**What the task requires:** Copy out exactly the lines from the first line of the material below through the line containing "mb.add(v, f, True);", and nothing beyond them.

**Supplied material:**
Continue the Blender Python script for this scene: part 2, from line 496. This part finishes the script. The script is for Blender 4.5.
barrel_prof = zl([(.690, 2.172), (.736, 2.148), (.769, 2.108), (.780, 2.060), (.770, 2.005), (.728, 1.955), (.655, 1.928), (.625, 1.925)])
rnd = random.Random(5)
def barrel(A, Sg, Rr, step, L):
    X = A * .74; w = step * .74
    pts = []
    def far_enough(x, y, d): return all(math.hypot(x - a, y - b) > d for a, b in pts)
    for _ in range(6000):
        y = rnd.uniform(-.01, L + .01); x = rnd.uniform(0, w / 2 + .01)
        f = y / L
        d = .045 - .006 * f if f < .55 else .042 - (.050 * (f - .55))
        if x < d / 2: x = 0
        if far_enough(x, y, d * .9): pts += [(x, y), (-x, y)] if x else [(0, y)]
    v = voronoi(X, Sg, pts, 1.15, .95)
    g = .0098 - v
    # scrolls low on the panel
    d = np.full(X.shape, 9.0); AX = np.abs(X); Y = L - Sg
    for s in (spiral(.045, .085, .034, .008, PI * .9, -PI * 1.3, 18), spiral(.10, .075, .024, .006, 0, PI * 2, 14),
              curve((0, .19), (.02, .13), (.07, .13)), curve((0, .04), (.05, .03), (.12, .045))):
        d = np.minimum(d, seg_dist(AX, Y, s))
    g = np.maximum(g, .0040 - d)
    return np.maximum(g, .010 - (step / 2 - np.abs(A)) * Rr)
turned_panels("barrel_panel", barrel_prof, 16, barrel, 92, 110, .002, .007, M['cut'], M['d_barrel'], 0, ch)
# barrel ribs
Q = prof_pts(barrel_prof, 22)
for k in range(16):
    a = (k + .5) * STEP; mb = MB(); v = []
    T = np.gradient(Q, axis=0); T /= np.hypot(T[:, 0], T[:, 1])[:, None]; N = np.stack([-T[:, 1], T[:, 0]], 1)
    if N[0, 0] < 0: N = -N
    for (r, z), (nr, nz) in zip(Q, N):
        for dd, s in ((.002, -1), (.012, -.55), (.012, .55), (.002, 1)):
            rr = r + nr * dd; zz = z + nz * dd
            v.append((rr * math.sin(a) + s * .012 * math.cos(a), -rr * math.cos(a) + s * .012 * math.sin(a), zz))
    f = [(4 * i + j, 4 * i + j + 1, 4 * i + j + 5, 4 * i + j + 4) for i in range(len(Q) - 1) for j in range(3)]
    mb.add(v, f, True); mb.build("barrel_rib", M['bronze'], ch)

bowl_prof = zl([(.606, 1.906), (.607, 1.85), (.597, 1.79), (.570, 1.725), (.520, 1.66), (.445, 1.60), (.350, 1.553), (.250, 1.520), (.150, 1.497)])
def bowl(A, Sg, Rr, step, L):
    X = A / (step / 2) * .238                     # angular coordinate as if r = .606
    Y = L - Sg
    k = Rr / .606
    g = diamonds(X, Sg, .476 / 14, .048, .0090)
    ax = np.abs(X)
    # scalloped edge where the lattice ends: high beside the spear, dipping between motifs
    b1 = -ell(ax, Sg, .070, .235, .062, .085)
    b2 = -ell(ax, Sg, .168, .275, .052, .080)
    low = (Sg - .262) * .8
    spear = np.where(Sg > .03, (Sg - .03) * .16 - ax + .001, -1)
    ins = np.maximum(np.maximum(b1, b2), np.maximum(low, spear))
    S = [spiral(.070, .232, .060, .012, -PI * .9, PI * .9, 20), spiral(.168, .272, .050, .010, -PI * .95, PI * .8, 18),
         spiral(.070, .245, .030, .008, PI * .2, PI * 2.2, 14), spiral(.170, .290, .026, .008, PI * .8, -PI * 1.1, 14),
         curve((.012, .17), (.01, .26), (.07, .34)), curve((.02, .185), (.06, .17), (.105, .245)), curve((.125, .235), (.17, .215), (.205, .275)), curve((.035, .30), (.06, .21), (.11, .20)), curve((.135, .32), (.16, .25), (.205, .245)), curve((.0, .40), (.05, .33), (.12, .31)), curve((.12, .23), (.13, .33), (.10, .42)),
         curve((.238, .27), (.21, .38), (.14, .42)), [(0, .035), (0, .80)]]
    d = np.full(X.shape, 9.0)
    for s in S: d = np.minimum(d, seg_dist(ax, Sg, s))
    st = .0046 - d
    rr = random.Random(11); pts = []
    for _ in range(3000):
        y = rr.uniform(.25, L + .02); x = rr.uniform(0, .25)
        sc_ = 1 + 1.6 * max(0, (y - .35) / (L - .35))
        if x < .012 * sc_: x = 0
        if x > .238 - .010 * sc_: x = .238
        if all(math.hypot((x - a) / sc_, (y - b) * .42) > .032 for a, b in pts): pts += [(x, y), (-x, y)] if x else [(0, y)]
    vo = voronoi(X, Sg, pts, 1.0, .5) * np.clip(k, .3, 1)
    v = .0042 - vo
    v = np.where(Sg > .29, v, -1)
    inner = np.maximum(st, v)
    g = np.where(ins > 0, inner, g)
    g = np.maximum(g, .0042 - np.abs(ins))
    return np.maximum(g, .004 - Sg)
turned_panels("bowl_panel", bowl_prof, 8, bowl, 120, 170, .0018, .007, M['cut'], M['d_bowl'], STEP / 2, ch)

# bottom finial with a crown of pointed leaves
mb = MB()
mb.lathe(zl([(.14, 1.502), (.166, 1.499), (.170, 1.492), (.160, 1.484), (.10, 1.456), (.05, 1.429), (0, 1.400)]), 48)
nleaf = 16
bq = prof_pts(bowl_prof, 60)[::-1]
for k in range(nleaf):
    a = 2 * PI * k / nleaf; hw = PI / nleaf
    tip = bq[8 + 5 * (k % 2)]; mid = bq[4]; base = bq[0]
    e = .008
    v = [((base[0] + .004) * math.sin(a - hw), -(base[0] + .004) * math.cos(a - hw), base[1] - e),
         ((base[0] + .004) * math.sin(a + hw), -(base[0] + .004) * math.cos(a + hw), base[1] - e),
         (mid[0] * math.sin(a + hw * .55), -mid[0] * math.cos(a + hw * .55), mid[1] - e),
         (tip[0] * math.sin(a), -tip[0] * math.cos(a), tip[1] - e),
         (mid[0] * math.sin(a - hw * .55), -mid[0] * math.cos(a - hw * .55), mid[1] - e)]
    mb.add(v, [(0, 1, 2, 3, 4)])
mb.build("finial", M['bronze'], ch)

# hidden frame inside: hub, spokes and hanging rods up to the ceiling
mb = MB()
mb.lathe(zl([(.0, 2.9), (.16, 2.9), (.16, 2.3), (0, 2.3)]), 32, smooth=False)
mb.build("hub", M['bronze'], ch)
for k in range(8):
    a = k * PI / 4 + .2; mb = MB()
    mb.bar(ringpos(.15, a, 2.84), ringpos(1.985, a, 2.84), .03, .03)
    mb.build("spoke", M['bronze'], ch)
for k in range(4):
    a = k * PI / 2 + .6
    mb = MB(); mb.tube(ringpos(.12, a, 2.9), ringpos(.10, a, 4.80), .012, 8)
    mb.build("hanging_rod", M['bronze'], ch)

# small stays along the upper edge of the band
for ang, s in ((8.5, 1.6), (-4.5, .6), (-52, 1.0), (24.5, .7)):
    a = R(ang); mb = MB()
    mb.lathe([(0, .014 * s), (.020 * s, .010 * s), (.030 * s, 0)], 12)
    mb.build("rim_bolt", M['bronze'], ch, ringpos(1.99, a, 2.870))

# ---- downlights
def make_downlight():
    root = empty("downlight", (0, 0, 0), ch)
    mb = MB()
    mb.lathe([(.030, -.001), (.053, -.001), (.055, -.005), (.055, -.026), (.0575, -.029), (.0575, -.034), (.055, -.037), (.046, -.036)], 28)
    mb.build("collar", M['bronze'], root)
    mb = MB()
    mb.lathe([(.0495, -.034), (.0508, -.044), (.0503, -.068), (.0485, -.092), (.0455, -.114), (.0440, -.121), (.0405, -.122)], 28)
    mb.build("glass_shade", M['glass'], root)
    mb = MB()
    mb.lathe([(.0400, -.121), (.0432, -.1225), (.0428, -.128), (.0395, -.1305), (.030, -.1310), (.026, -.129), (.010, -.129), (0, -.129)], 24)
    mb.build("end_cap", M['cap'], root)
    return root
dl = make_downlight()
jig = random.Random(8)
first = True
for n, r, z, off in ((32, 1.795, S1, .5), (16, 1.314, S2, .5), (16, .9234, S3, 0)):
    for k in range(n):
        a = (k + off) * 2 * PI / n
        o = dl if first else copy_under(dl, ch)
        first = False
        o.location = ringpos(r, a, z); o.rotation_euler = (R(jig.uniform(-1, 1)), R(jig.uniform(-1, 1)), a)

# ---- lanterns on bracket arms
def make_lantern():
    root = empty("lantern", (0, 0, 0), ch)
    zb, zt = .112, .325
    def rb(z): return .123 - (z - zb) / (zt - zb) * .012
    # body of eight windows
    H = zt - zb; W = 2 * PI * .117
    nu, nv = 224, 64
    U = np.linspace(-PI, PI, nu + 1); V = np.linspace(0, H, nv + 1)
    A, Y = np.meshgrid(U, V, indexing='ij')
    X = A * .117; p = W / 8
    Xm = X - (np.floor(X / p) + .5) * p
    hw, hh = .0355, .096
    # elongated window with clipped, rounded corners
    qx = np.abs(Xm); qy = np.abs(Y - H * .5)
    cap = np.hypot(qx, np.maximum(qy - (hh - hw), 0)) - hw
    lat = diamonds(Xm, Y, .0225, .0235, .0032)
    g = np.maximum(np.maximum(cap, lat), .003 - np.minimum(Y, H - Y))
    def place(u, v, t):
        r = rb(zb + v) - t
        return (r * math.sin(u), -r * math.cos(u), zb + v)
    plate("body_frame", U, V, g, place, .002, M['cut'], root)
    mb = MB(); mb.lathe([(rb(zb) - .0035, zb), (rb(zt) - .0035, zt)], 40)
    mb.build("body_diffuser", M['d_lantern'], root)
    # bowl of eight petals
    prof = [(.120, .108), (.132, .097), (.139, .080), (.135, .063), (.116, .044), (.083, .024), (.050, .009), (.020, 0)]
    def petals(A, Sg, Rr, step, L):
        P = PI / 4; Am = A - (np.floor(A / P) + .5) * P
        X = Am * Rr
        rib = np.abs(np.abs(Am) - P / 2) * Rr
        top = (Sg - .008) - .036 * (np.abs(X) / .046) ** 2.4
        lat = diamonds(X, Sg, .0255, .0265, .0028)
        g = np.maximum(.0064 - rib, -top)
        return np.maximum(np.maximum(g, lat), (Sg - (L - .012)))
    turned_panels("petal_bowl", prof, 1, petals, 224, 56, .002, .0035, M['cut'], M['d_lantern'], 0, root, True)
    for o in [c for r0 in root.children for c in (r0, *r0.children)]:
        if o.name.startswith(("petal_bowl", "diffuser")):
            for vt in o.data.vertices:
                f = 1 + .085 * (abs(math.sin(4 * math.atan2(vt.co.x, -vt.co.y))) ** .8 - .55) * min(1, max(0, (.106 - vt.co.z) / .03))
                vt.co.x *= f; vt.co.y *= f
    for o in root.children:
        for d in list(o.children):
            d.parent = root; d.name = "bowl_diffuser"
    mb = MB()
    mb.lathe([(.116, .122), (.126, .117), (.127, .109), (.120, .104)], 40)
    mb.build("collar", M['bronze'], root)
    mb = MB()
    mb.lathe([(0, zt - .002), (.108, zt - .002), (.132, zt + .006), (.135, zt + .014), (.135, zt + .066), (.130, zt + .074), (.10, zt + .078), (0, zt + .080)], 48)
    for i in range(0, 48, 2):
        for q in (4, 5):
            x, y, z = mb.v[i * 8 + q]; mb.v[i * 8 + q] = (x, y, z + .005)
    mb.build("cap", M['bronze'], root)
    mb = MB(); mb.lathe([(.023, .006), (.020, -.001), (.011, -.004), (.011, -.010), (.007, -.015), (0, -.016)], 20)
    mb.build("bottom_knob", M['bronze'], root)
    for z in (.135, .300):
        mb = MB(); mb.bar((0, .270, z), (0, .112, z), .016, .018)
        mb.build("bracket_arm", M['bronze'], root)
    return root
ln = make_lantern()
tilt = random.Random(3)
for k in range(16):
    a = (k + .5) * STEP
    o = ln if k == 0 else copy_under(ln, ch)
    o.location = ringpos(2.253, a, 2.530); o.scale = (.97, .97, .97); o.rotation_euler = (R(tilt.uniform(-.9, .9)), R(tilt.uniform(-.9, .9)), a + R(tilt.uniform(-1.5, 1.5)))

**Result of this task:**
Continue the Blender Python script for this scene: part 2, from line 496. This part finishes the script. The script is for Blender 4.5.
barrel_prof = zl([(.690, 2.172), (.736, 2.148), (.769, 2.108), (.780, 2.060), (.770, 2.005), (.728, 1.955), (.655, 1.928), (.625, 1.925)])
rnd = random.Random(5)
def barrel(A, Sg, Rr, step, L):
    X = A * .74; w = step * .74
    pts = []
    def far_enough(x, y, d): return all(math.hypot(x - a, y - b) > d for a, b in pts)
    for _ in range(6000):
        y = rnd.uniform(-.01, L + .01); x = rnd.uniform(0, w / 2 + .01)
        f = y / L
        d = .045 - .006 * f if f < .55 else .042 - (.050 * (f - .55))
        if x < d / 2: x = 0
        if far_enough(x, y, d * .9): pts += [(x, y), (-x, y)] if x else [(0, y)]
    v = voronoi(X, Sg, pts, 1.15, .95)
    g = .0098 - v
    # scrolls low on the panel
    d = np.full(X.shape, 9.0); AX = np.abs(X); Y = L - Sg
    for s in (spiral(.045, .085, .034, .008, PI * .9, -PI * 1.3, 18), spiral(.10, .075, .024, .006, 0, PI * 2, 14),
              curve((0, .19), (.02, .13), (.07, .13)), curve((0, .04), (.05, .03), (.12, .045))):
        d = np.minimum(d, seg_dist(AX, Y, s))
    g = np.maximum(g, .0040 - d)
    return np.maximum(g, .010 - (step / 2 - np.abs(A)) * Rr)
turned_panels("barrel_panel", barrel_prof, 16, barrel, 92, 110, .002, .007, M['cut'], M['d_barrel'], 0, ch)
# barrel ribs
Q = prof_pts(barrel_prof, 22)
for k in range(16):
    a = (k + .5) * STEP; mb = MB(); v = []
    T = np.gradient(Q, axis=0); T /= np.hypot(T[:, 0], T[:, 1])[:, None]; N = np.stack([-T[:, 1], T[:, 0]], 1)
    if N[0, 0] < 0: N = -N
    for (r, z), (nr, nz) in zip(Q, N):
        for dd, s in ((.002, -1), (.012, -.55), (.012, .55), (.002, 1)):
            rr = r + nr * dd; zz = z + nz * dd
            v.append((rr * math.sin(a) + s * .012 * math.cos(a), -rr * math.cos(a) + s * .012 * math.sin(a), zz))
    f = [(4 * i + j, 4 * i + j + 1, 4 * i + j + 5, 4 * i + j + 4) for i in range(len(Q) - 1) for j in range(3)]
    mb.add(v, f, True); mb.build("barrel_rib", M['bronze'], ch)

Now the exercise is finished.